As a developer, you need to empathize how a user feels when they utilize your specific block of code to try and overcome a challenge. Because every problem, after all, is a customer problem.

 

Principles in practice: My journey from the restaurant floor to the codebase

Recently, I had an opportunity to tag along with one of our designers to visit a customer. They are a busy fast-casual restaurant chain. Aside from sneaking in a juicy burger, the goal for me was to observe how these users engaged with Nory during the restaurant’s peak hours. How did we help or hinder them? How were they feeling in the moment? What type of environment were they working in?

It was a busy day for this customer meaning; multiple transactions a minute with high throughput, high time pressure, team members interacting with multiple devices to get from order to delivery, and a need to coordinate cooking preparations and customer engagement simultaneously.

It was incredibly insightful to discover the different devices needed to get through the day and their screen sizes, operating systems, and internet connection speeds – all in a single location belonging to just one customer.

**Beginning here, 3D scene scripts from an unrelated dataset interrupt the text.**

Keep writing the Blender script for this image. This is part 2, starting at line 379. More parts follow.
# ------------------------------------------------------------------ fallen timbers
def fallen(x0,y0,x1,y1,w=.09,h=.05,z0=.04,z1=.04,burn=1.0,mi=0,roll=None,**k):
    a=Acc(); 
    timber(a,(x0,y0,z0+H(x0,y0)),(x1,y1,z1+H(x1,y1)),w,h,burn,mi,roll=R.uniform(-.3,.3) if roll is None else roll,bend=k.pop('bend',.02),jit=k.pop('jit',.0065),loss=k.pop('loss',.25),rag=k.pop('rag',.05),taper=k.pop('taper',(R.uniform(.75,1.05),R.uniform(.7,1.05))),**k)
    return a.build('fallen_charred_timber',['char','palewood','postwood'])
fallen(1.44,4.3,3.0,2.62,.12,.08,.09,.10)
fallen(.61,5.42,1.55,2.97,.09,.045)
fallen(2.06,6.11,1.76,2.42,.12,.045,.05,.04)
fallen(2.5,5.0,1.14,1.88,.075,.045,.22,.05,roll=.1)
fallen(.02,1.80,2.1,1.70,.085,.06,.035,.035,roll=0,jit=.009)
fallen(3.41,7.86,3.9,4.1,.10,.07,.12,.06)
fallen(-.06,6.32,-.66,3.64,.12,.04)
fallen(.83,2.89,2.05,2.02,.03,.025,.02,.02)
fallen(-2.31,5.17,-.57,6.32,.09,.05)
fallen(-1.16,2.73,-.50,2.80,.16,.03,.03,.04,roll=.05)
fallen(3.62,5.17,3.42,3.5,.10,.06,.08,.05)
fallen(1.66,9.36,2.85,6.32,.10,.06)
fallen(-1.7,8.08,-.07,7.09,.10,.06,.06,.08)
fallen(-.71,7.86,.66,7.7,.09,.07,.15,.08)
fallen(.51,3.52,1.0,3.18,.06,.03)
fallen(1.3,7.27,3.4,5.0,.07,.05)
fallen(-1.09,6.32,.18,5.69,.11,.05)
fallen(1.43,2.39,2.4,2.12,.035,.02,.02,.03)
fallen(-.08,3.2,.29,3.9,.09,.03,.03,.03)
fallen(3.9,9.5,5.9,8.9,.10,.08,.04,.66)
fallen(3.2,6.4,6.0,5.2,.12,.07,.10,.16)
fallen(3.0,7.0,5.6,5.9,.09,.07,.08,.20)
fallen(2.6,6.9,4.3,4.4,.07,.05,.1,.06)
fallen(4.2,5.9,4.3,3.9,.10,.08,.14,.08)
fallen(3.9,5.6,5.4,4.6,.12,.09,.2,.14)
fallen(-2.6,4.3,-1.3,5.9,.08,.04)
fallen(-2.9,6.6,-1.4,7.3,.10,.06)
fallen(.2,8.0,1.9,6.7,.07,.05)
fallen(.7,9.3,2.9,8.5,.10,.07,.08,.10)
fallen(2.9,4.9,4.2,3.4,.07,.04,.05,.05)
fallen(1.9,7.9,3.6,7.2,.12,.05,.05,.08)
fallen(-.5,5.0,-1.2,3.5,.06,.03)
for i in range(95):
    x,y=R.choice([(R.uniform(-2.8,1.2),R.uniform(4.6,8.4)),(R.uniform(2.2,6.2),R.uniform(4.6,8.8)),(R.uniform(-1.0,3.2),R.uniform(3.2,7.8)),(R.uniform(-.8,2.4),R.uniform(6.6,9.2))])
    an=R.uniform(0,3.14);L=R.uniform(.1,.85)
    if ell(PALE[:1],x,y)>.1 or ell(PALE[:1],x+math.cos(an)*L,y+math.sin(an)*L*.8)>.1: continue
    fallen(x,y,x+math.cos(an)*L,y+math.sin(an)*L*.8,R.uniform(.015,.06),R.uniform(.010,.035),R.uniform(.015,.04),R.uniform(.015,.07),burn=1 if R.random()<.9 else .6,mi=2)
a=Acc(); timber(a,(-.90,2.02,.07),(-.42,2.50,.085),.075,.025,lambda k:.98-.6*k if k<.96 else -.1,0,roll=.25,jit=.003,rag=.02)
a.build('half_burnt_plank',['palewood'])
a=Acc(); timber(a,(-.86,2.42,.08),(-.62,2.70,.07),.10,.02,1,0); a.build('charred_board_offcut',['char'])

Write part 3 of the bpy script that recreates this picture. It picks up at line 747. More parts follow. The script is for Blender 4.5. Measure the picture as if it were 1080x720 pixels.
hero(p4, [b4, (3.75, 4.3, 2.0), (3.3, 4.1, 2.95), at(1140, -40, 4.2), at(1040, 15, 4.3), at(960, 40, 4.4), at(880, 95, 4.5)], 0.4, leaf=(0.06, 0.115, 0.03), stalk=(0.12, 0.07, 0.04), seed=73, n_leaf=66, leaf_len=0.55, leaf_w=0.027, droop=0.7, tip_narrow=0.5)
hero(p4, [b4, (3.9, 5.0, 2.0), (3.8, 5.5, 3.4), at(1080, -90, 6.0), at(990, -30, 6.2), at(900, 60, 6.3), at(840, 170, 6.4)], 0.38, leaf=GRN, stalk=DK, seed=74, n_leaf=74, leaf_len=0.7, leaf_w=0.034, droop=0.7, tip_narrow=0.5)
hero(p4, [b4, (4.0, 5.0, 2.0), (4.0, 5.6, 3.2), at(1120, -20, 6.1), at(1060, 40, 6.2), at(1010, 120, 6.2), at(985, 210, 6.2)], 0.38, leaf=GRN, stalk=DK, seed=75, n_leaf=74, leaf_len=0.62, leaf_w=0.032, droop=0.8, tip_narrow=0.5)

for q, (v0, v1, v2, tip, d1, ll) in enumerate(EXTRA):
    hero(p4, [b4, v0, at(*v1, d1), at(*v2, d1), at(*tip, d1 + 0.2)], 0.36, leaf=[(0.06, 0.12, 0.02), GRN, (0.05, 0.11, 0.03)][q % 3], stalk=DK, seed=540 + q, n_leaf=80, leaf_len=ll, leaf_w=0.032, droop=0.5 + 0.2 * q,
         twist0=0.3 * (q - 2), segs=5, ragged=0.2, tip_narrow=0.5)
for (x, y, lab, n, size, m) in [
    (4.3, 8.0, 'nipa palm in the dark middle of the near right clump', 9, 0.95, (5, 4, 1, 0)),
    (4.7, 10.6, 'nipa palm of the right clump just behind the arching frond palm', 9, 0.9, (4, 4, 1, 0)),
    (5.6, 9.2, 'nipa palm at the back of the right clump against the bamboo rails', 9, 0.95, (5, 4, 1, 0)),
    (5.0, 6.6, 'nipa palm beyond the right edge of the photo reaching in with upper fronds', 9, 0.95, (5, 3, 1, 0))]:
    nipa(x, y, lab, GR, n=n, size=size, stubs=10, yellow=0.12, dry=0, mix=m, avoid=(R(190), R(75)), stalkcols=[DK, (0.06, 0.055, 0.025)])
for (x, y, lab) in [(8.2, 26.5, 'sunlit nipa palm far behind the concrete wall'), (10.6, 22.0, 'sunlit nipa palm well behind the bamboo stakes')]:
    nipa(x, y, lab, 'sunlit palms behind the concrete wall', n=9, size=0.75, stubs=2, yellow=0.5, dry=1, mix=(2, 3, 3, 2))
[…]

Combine that with the realities of working while you move, being under a recurring stopwatch, and having no space of your own to execute key operations. The environment in which the customer used the various tools and products told an incredibly immersive story. I could feel the joy when things went smoothly and the pressure and the angst when things slowed down service.

I hadn’t grown up working in restaurants, just eating in them. So for me to try to emphasise with our customers through secondary research alone was never going to help us build an impactful product.

The following week, when I was building a new feature, I could position myself on the very same restaurant floor and incorporate my learnings – making sure that the feature could cater to the all-go environment. I’m certain this will be a habit in all of my future architecture designs or CSS styles – and I’m looking forward to the next site visit (and burger) already!